— TASK TO COMPLETE —
The exercise asks for every line of the data to be reproduced exactly.

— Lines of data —
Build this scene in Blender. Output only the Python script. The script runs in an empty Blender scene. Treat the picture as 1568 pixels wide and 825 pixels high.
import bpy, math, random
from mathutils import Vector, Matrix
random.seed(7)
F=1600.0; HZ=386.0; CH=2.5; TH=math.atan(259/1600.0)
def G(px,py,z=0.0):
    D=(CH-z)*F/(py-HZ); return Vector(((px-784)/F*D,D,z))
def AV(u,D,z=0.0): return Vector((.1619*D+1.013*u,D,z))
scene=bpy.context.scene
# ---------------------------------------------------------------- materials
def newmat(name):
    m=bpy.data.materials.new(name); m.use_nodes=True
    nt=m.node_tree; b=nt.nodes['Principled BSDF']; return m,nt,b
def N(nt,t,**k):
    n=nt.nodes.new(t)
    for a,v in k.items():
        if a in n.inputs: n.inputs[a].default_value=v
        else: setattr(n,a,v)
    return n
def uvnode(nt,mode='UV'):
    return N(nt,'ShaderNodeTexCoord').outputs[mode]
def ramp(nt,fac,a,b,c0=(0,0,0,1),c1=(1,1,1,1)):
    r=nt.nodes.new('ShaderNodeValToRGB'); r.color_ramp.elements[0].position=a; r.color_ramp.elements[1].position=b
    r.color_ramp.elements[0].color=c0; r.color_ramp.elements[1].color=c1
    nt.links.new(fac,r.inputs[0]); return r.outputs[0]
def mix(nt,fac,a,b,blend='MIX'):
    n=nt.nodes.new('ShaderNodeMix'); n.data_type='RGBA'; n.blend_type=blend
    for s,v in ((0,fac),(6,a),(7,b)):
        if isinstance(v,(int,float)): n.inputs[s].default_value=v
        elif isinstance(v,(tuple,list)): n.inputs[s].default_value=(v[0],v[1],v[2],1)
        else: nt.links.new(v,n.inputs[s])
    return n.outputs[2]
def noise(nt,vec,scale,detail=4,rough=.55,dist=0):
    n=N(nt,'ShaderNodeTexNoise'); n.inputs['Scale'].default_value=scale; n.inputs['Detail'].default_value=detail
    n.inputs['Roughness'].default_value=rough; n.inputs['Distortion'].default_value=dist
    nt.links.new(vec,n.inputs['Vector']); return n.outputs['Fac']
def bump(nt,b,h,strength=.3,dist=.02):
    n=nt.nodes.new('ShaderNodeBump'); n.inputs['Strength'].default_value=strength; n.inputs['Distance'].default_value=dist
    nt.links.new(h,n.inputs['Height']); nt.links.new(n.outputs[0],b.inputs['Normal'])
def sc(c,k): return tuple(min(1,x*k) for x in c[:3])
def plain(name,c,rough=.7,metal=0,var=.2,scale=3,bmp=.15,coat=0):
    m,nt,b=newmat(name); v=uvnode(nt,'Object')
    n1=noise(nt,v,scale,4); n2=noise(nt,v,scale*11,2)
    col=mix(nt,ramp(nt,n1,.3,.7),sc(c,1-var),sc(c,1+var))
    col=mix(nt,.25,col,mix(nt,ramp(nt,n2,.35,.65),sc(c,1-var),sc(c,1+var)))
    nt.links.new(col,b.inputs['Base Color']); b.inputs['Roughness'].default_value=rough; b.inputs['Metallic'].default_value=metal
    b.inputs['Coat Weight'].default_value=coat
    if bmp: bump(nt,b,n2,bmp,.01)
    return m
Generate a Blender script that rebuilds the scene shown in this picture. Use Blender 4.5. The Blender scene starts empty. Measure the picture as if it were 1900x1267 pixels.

— RESULT —
Build this scene in Blender. Output only the Python script. The script runs in an empty Blender scene. Treat the picture as 1568 pixels wide and 825 pixels high.
import bpy, math, random
from mathutils import Vector, Matrix
random.seed(7)
F=1600.0; HZ=386.0; CH=2.5; TH=math.atan(259/1600.0)
def G(px,py,z=0.0):
    D=(CH-z)*F/(py-HZ); return Vector(((px-784)/F*D,D,z))
def AV(u,D,z=0.0): return Vector((.1619*D+1.013*u,D,z))
scene=bpy.context.scene
# ---------------------------------------------------------------- materials
def newmat(name):
    m=bpy.data.materials.new(name); m.use_nodes=True
    nt=m.node_tree; b=nt.nodes['Principled BSDF']; return m,nt,b
def N(nt,t,**k):
    n=nt.nodes.new(t)
    for a,v in k.items():
        if a in n.inputs: n.inputs[a].default_value=v
        else: setattr(n,a,v)
    return n
def uvnode(nt,mode='UV'):
    return N(nt,'ShaderNodeTexCoord').outputs[mode]
def ramp(nt,fac,a,b,c0=(0,0,0,1),c1=(1,1,1,1)):
    r=nt.nodes.new('ShaderNodeValToRGB'); r.color_ramp.elements[0].position=a; r.color_ramp.elements[1].position=b
    r.color_ramp.elements[0].color=c0; r.color_ramp.elements[1].color=c1
    nt.links.new(fac,r.inputs[0]); return r.outputs[0]
def mix(nt,fac,a,b,blend='MIX'):
    n=nt.nodes.new('ShaderNodeMix'); n.data_type='RGBA'; n.blend_type=blend
    for s,v in ((0,fac),(6,a),(7,b)):
        if isinstance(v,(int,float)): n.inputs[s].default_value=v
        elif isinstance(v,(tuple,list)): n.inputs[s].default_value=(v[0],v[1],v[2],1)
        else: nt.links.new(v,n.inputs[s])
    return n.outputs[2]
def noise(nt,vec,scale,detail=4,rough=.55,dist=0):
    n=N(nt,'ShaderNodeTexNoise'); n.inputs['Scale'].default_value=scale; n.inputs['Detail'].default_value=detail
    n.inputs['Roughness'].default_value=rough; n.inputs['Distortion'].default_value=dist
    nt.links.new(vec,n.inputs['Vector']); return n.outputs['Fac']
def bump(nt,b,h,strength=.3,dist=.02):
    n=nt.nodes.new('ShaderNodeBump'); n.inputs['Strength'].default_value=strength; n.inputs['Distance'].default_value=dist
    nt.links.new(h,n.inputs['Height']); nt.links.new(n.outputs[0],b.inputs['Normal'])
def sc(c,k): return tuple(min(1,x*k) for x in c[:3])
def plain(name,c,rough=.7,metal=0,var=.2,scale=3,bmp=.15,coat=0):
    m,nt,b=newmat(name); v=uvnode(nt,'Object')
    n1=noise(nt,v,scale,4); n2=noise(nt,v,scale*11,2)
    col=mix(nt,ramp(nt,n1,.3,.7),sc(c,1-var),sc(c,1+var))
    col=mix(nt,.25,col,mix(nt,ramp(nt,n2,.35,.65),sc(c,1-var),sc(c,1+var)))
    nt.links.new(col,b.inputs['Base Color']); b.inputs['Roughness'].default_value=rough; b.inputs['Metallic'].default_value=metal
    b.inputs['Coat Weight'].default_value=coat
    if bmp: bump(nt,b,n2,bmp,.01)
    return m
Generate a Blender script that rebuilds the scene shown in this picture. Use Blender 4.5. The Blender scene starts empty. Measure the picture as if it were 1900x1267 pixels.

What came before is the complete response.